2 thoughts on “Reflections from an English Major

  1. Thanks for those thoughts Renee. I often think about these kinds of issues and I even worked a bit with my Japanese reading students on them this morning. I’ve told you before of my interest in McLuhan’s “City as Classroom” and the notion of preserving what’s good and great about schools and classrooms and print, while acknowledging the flexibility and changing sensibilities brought about by new technologies. One of the passages that struck me in “City as Classroom” was this short note:

    “Some educational theorists of this century argue that we are living today in a new kind of world: our community has become a storehouse of information of all kinds, and this information is easy to get. They argue that when schools were first established, there was not much information in the community, and schools were opened to provide knowledge and information. Your grandfather may have gone to the ‘little red schoolhouse’ that was common in Canada and in the United States. Such schools had a single teacher, and all grades were taught in one room. The school teacher, next to the preacher, was the best-educated person in the community. (Look at Oliver Goldsmith’s poem, “The Deserted Village.”) Outside the school, people toiled at the country tasks of plowing and sowing and harvesting. They were very active physically. School was a strong contrast to work. How has the relationship changed between work done in the community and work done in schools?”
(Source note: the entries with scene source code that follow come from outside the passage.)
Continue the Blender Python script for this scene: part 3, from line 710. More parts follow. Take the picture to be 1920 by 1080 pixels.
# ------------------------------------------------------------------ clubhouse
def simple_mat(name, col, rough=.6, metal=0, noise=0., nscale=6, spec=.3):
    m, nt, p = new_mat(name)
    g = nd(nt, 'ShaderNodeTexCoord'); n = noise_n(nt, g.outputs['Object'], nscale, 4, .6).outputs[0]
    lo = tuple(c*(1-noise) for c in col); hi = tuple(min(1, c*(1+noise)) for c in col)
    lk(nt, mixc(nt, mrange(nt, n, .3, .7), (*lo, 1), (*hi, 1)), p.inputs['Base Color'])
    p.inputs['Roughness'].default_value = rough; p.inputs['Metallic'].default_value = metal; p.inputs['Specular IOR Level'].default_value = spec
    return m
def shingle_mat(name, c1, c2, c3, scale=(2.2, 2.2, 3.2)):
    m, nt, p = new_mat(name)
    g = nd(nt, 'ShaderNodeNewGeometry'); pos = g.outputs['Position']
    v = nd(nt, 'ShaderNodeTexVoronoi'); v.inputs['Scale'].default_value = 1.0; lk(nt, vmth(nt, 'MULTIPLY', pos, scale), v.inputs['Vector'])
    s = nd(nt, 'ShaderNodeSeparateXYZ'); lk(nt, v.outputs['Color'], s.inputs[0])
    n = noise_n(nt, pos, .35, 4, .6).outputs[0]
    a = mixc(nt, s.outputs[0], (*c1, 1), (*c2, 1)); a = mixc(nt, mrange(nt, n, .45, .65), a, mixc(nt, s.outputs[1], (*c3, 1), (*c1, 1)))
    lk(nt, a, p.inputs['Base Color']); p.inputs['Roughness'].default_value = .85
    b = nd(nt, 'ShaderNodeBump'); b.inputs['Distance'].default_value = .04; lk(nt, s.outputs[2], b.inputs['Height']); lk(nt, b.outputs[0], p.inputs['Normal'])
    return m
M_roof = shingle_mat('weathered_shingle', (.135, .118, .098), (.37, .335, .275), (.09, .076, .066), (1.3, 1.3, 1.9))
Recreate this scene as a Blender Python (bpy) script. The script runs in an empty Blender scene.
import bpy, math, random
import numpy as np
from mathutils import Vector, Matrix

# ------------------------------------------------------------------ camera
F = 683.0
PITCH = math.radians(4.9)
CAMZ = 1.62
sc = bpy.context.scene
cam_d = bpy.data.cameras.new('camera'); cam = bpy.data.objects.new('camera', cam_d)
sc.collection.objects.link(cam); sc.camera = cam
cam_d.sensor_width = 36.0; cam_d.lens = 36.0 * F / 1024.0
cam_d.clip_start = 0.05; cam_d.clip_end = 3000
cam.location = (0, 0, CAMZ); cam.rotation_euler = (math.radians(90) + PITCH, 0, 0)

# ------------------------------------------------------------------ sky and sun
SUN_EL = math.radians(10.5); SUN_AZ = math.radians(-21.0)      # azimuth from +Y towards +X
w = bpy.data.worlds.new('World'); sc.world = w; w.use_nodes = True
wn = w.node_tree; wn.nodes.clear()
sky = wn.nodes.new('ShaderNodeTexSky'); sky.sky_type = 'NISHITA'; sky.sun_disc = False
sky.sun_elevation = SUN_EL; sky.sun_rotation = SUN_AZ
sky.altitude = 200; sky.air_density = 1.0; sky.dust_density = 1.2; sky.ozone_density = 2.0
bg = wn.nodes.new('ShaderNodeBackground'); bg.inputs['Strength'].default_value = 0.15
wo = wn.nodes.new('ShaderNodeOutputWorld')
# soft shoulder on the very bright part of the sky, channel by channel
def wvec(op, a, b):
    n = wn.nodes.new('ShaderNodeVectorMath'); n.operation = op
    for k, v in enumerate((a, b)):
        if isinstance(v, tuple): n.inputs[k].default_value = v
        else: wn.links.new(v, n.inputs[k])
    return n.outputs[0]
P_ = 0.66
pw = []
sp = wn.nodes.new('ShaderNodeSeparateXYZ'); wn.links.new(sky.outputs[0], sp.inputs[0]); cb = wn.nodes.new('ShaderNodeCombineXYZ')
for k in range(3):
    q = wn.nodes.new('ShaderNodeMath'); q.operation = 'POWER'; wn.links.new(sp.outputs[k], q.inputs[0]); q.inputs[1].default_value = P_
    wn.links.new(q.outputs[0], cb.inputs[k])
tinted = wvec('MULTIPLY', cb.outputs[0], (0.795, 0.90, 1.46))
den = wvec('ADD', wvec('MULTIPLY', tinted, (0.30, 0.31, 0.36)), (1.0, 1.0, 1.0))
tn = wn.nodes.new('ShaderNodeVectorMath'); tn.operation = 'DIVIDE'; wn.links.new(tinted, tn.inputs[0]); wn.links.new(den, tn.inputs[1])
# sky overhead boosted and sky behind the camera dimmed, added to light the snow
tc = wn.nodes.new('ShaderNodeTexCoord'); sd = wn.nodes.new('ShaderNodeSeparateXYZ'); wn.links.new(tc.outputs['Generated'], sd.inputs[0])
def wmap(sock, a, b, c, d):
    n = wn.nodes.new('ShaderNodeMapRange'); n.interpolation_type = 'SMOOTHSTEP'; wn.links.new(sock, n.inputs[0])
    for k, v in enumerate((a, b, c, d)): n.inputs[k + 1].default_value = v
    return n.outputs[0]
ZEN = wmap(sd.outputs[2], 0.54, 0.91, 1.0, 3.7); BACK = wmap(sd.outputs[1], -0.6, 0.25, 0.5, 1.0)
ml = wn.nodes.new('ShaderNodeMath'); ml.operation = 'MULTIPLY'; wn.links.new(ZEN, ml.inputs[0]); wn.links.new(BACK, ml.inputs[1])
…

    This is the $1 million dollar question for all of us interested in education today, and especially those of us who see the overlap of media/technology and pedagogy as crucial to the entire endeavor. Does our learning start or end in the classroom? Does our learning start or end in the community? Each serves as an anti-environment to the other, and in doing so we create art of each of them. In the community we acknowledge the art of the classroom, and in the classroom we acknowledge the art of the community. If we play one off the other in this way, we find equilibrium and preserve the significance of both.

    • Indeed, Mike, thanks for sharing the McLuhan quote! I like your reflection on the symbiosis between classroom and community. The complex and dynamic relationship between communication, community, identity, technology, culture and learning is sometimes too big, too abstract to bear, which is why I tend to take it down to the little steps I can do, as a practitioner, to realize my big ideas about teaching and learning.